The financial aspects of divorce are never easy, even when you're drawing a predictable paycheck from your employer on a regular basis. Things can become dicey and complicated for sole proprietors. Because they and their businesses are one and the same, business valuation issues become complex, and the line between personal and business expenditures can blur somewhat and cause problems.

Income Complications

If you're a sole proprietor and you're facing divorce, your first challenge is to determine which of your expenses are attributable to your business and which are personal. You might regularly pay household bills out of your business account, or regularly pay business expenses out of your personal account. Differentiating between the two can be pivotal. If you paid business expenses out of your personal account, your marriage contributed financially to your sole proprietorship. This is particularly true in community property states, but it applies elsewhere as well. Your spouse could potentially make a claim for a share of the business. If you've kept your business finances meticulously separate from your personal bills, dividing your business in a divorce becomes a matter of having its value professionally determined, and several factors contribute to this process.

Community Property States

Community property states – which include Arizona – have ruled that if you established your business before you got married, it's your separate property. The value of the business is not subject to a 50/50 split in a divorce, so you won't have to pay your spouse half its worth – unless you began it after you wed. Even in this case, however, you probably won't owe her half because sole proprietorships are a unique business form. This only relates to your ownership interest, however. Assets acquired by your business during the marriage – even for use by the business – are typically community property, with each spouse entitled to a 50 percent share. If your spouse works in the business, particularly if she did so all through your marriage and didn't draw regular wages, this opens a whole new can of worms.

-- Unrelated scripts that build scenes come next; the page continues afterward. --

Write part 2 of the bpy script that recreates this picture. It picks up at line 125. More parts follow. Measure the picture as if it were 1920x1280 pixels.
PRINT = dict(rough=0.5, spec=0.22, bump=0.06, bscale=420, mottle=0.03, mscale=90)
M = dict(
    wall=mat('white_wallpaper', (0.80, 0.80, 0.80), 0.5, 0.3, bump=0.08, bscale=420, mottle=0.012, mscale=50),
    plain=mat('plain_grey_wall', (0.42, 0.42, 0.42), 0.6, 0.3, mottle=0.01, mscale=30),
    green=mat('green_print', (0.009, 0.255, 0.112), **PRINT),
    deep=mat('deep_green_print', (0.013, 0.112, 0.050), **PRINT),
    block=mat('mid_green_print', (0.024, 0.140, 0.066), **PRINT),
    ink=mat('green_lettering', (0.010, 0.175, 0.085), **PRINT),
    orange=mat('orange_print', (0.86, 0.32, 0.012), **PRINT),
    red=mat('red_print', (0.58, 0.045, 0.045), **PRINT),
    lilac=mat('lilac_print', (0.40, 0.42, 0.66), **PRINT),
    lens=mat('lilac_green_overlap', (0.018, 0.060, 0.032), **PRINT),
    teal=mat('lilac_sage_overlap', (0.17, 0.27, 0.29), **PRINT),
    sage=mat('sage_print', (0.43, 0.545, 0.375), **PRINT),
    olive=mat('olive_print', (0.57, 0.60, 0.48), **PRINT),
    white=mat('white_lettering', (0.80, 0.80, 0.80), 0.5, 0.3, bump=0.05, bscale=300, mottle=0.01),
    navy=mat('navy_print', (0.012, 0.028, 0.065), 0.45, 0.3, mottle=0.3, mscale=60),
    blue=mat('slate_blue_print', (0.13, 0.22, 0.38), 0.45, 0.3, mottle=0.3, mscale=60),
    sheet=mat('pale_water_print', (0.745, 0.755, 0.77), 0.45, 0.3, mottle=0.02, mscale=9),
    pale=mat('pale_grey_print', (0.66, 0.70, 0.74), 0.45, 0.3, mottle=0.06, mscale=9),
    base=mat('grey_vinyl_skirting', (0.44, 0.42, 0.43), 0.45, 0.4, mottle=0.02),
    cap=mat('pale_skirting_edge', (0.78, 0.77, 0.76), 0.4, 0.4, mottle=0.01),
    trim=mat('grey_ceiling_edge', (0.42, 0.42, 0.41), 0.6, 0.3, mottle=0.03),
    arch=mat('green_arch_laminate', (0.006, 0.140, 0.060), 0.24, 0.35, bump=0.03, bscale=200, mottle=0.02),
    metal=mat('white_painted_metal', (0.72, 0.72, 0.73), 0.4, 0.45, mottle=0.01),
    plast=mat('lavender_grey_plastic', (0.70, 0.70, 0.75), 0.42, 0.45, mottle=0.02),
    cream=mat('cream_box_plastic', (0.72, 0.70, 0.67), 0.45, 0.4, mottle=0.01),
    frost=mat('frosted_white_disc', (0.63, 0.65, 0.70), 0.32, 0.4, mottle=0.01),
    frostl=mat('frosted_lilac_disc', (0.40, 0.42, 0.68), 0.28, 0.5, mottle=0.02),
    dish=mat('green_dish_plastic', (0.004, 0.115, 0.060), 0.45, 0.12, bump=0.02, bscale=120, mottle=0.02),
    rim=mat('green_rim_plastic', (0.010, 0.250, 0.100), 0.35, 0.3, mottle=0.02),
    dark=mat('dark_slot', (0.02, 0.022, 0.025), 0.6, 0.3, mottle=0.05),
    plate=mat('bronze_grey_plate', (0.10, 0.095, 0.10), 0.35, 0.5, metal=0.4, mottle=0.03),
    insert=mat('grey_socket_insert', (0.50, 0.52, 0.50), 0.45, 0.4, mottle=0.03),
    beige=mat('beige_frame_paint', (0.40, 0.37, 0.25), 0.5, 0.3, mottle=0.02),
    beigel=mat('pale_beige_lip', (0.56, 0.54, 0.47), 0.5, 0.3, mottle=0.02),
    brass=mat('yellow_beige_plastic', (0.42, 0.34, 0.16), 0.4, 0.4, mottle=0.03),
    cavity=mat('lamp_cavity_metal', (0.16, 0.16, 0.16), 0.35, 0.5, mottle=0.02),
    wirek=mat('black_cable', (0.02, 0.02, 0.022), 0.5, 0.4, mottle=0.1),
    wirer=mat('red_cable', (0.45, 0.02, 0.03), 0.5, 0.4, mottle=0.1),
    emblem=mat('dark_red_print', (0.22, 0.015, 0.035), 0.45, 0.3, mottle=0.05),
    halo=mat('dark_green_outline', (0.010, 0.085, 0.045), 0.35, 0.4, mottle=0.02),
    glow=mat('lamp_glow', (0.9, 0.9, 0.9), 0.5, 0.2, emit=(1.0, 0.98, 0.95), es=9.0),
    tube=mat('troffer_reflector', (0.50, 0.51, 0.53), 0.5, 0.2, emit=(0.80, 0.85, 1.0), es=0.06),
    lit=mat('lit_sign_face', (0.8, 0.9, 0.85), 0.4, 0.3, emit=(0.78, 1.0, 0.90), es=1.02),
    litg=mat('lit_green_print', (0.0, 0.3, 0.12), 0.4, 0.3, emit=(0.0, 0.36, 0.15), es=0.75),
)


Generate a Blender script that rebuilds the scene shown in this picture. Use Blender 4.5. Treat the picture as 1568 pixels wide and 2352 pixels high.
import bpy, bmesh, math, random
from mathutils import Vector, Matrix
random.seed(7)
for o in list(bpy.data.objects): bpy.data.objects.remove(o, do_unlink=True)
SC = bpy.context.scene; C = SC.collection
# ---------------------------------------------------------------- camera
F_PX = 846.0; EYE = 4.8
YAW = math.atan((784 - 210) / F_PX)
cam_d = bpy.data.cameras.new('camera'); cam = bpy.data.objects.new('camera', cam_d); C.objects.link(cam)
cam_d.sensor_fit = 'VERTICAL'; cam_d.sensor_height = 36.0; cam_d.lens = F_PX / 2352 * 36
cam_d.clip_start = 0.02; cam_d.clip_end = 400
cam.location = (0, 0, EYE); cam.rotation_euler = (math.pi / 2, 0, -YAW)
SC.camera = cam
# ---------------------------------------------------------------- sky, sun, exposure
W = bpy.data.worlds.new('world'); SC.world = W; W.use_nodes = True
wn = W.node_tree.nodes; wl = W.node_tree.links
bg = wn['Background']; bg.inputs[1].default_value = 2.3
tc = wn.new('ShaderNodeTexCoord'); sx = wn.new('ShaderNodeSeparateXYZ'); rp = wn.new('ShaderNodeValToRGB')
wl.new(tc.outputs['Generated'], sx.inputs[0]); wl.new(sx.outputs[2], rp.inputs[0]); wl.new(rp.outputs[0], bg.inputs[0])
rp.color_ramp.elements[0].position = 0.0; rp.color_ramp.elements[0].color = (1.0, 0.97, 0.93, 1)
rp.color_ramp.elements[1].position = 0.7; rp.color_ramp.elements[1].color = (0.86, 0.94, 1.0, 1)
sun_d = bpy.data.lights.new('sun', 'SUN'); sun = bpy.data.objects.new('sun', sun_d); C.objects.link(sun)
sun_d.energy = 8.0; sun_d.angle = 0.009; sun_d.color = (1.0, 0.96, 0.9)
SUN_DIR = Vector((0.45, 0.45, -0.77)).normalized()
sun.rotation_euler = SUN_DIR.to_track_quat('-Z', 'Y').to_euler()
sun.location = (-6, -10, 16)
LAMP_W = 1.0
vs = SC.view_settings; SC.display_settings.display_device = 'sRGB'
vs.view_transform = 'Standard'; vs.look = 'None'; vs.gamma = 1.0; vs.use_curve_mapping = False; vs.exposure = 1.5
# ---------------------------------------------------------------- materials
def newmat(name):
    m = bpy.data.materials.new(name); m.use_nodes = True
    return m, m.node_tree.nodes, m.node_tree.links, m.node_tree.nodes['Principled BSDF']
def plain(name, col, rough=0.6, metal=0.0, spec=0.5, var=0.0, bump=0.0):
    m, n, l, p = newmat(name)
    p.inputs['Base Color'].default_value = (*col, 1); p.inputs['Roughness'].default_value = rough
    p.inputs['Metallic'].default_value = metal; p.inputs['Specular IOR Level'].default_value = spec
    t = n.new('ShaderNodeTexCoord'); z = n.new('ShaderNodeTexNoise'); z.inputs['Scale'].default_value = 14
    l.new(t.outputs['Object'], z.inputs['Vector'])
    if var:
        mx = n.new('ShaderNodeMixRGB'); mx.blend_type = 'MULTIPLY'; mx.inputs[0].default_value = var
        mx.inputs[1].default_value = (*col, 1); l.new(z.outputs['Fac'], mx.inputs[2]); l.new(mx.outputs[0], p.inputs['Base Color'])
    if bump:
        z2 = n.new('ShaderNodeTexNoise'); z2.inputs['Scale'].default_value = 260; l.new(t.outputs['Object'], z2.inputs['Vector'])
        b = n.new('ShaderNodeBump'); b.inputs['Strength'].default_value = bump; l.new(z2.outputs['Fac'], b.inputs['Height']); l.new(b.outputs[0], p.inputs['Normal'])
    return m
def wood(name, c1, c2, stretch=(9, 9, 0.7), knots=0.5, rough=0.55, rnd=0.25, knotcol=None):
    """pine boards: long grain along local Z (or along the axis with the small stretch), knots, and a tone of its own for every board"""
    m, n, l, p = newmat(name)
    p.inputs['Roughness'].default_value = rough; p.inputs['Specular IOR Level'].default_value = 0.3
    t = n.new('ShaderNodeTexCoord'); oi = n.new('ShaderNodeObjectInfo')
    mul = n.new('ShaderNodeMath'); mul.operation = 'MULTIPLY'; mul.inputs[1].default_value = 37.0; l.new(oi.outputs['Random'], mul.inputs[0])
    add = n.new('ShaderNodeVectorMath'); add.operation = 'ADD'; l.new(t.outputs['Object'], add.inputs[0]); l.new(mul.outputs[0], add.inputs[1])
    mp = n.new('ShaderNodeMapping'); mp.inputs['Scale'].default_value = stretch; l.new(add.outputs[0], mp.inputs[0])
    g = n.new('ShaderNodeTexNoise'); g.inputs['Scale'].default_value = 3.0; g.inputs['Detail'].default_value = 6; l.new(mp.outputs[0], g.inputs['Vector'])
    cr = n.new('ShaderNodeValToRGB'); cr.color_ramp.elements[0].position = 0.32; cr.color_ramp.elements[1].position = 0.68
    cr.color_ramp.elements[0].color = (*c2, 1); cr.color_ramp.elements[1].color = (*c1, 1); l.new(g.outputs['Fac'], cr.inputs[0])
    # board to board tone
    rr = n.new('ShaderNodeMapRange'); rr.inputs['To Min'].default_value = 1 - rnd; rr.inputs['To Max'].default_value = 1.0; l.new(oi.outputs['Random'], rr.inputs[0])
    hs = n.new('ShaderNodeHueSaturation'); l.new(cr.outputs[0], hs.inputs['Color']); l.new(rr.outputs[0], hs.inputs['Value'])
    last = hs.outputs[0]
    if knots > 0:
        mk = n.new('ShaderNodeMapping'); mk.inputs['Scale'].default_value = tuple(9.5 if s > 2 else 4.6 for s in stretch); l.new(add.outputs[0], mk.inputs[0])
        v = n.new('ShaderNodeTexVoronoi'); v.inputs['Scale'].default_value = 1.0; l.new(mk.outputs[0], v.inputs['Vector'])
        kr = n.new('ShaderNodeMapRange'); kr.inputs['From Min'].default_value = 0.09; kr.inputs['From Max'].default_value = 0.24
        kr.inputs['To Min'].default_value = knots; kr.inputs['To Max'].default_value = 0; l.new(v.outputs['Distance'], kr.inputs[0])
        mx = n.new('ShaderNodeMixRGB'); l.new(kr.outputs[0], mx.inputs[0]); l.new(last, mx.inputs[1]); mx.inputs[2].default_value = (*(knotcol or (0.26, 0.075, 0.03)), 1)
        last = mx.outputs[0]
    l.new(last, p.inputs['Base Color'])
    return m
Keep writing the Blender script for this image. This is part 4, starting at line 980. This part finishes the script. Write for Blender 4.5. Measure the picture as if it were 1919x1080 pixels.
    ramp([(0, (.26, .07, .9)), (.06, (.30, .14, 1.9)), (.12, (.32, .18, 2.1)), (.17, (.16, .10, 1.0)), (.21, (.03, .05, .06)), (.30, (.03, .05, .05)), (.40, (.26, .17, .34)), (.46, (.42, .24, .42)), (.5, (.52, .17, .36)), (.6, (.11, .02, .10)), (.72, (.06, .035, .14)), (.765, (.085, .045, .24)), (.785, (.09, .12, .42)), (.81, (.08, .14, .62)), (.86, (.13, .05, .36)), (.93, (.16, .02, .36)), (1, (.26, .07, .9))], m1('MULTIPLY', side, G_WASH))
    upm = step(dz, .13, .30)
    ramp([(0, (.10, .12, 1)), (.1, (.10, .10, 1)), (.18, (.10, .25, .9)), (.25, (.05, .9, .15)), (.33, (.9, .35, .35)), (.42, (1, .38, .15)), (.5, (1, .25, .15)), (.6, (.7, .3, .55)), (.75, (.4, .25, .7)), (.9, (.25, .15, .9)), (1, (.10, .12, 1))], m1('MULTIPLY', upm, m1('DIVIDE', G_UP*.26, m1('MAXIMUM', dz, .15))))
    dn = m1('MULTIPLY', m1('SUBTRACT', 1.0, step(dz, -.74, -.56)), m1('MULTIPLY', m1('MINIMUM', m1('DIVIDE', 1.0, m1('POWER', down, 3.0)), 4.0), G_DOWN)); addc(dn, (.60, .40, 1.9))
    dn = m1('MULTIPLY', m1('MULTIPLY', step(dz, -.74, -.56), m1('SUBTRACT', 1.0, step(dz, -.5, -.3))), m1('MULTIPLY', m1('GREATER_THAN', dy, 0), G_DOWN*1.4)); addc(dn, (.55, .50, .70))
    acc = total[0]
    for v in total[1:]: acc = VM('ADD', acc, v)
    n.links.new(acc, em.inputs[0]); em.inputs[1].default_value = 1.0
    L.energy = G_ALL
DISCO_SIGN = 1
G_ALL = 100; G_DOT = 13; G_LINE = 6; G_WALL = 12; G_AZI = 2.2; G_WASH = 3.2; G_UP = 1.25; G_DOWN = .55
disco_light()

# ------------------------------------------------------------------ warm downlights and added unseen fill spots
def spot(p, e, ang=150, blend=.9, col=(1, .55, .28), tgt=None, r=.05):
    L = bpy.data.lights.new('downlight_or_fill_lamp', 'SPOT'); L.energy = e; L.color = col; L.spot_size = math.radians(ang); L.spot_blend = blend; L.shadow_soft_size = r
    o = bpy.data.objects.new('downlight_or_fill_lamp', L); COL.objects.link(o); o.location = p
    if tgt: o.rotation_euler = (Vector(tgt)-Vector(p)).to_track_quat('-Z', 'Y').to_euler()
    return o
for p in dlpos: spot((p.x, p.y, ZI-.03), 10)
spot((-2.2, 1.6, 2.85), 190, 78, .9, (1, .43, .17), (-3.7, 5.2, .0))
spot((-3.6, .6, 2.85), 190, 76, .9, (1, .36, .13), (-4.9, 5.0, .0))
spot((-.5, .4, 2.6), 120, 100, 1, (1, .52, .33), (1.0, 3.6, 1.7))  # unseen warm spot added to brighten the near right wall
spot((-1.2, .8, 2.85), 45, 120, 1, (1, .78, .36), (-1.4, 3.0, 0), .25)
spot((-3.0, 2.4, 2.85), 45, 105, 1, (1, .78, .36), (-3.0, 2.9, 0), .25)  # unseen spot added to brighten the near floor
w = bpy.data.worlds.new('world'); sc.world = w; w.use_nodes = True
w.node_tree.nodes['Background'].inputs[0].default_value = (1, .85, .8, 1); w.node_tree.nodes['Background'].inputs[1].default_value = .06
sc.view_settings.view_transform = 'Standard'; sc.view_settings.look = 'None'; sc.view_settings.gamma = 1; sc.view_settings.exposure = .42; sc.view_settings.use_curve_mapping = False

She's typically entitled to some compensation.

Goodwill

A major component of a sole proprietorship is goodwill – professional, personal and commercial. How this affects your business in a divorce depends a great deal on the nature of your business. Professional and personal goodwill come into play if your business is based on something you do that no one else can do in quite the same way. For example, if you're a freelance artist, no one else can paint your pictures the same way you do. If you're an attorney practicing alone, your education and your skills are yours alone and they form the basis of your business. Both community property states and equitable distribution states have ruled that this type of goodwill is not marital property and is not subject to division in a divorce. It's intangible – it just means you can keep earning an income going forward. Enterprise or commercial goodwill is something else – the ability of your business to go on without you if you were removed from the equation. This goodwill is typically included in business valuation for divorce purposes.

Support Issues

Courts typically include all sources of income when calculating alimony or child support, so in the process of divorce, you'll have to substantiate exactly what your business earnings are and average the income into monthly increments. The Schedule C you file with your tax return should simplify this because it includes all your revenues less your business expenses. If you're in your first year of business, you – or the court – will have to take an educated guess at what you're expected to earn. If business doesn't turn out like you planned, you can usually go back to court to modify a support obligation, particularly child support.